The appellant appealed. The respondents sought to support the judge’s order by relying on the subsequent assignment of the benefit of the 1999 agreement to C and service of a clause 6.2 notice.

Held: The appeal was allowed.

(1) Section 234 of the 1986 Act created a summary procedure whereby the office holder in his own name might seek the transfer of company property to him. Section 234(2) gave the court power to direct the transfer to the office holder of any property, books or records to which the company “appears to be entitled”. Although the entitlement to such an order would depend upon the company’s apparent rights to the property in question and the judge would have to resolve any dispute about entitlement raised in the proceedings, the purpose of the power was to enable the office holder to carry out his statutory functions by placing the apparent property of the company under his control. Section 234 was not intended to cover the prosecution of a claim for specific performance or for damages in lieu: Smith (Administrator of Cosslett (Contractors) Ltd) v Bridgend County Borough Council [2001] UKHL 58 followed.

(2) The relationship between the parties was contractual. The rights which the respondents relied on as the basis of their claim were derived from the 1999 and the 2003 agreements and their enforceability. C obtained loans to fund its purchase of the properties on the basis that it was about to enter into a contractual obligation to pay £1.3m for the properties in return for the obligation on the part of N to transfer the legal estate. The financing of the purchase price and the consequent treatment of the properties as assets of C gave it the means of acquiring the legal estate in the properties which it had bargained for and remained enforceable up to and including the hearing of the application. C never relied upon the prospect of being assigned the benefit of the 1999 agreement; nor was that the common intention of the parties. The property transactions between them took the form of a sale followed by a sub-sale and the rights under both remained legally enforceable. There was no basis for the intervention of equity in that legal relationship by way of a constructive trust.

(3) In the case of an unconditional contract for the sale of real property, the vendor was treated as a trustee of the property for the purchaser pending completion. The relationship existed as an incident of the contractual relationship and was no more than a consequence of the principle that equity treated as done that which ought to be done. Whatever might be the precise nature of the beneficial interest enjoyed by a purchaser under the contract of sale, prior to completion of the contract, the purchaser had no equity in the property which he could transfer to a sub-purchaser so as to be binding against the vendor. The 2003 agreement did not, by operation of law, transfer to C a beneficial interest in the properties which was enforceable directly against the appellant: Berkley v Poulett [1977] 1 EGLR 86 followed.

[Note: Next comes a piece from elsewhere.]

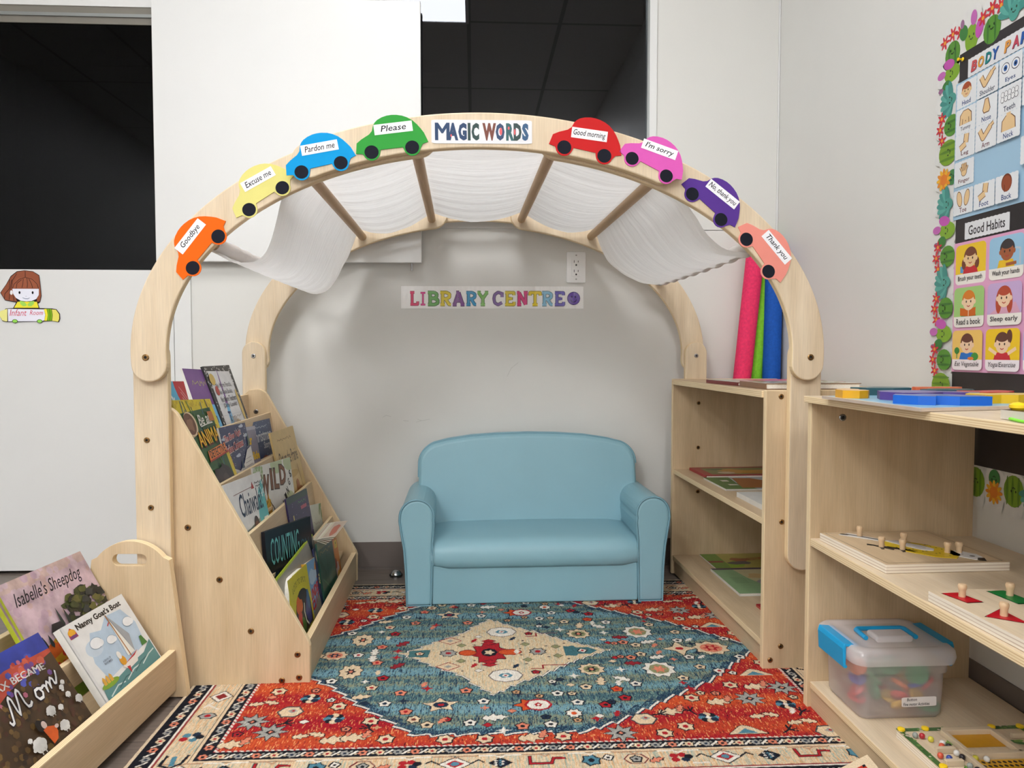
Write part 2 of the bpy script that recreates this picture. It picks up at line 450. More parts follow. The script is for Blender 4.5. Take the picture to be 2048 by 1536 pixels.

(4) Even if C had obtained a beneficial interest, the question remained whether any right which C could enforce to obtain a transfer of the legal estate was conditional on compliance with the contractual requirement for the service of a notice to complete. C could only obtain a transfer of the legal estate by serving a contractual notice on N requiring it to take steps under the 1999 agreement against the appellant in order to make title; but that was never done.

(5) As a general rule, until a court order was entered by being sealed in the Registry, the judge was free to reopen and reconsider the matters at issue. In the present case, the judge had not been asked to take into account the post-judgment assignment and notice under the 1999 agreement although he was made aware of them when considering permission to appeal. The general practice of the Court of Appeal was not to allow an appellant to raise for the first time on appeal a point which could have been taken in the court below. The remedy for the respondents was to commence new proceedings based on the recent assignment and notice, to which the appellant could raise any defence available to him: Jones v MBNA International Bank [2000] EWCA Civ 514 followed.

Richard Lander (instructed by Chandler Harris LLP, of Manchester) appeared for the appellant; Mark Cawson QC (instructed by Drydensfairfax, of Leeds) appeared for the respondents.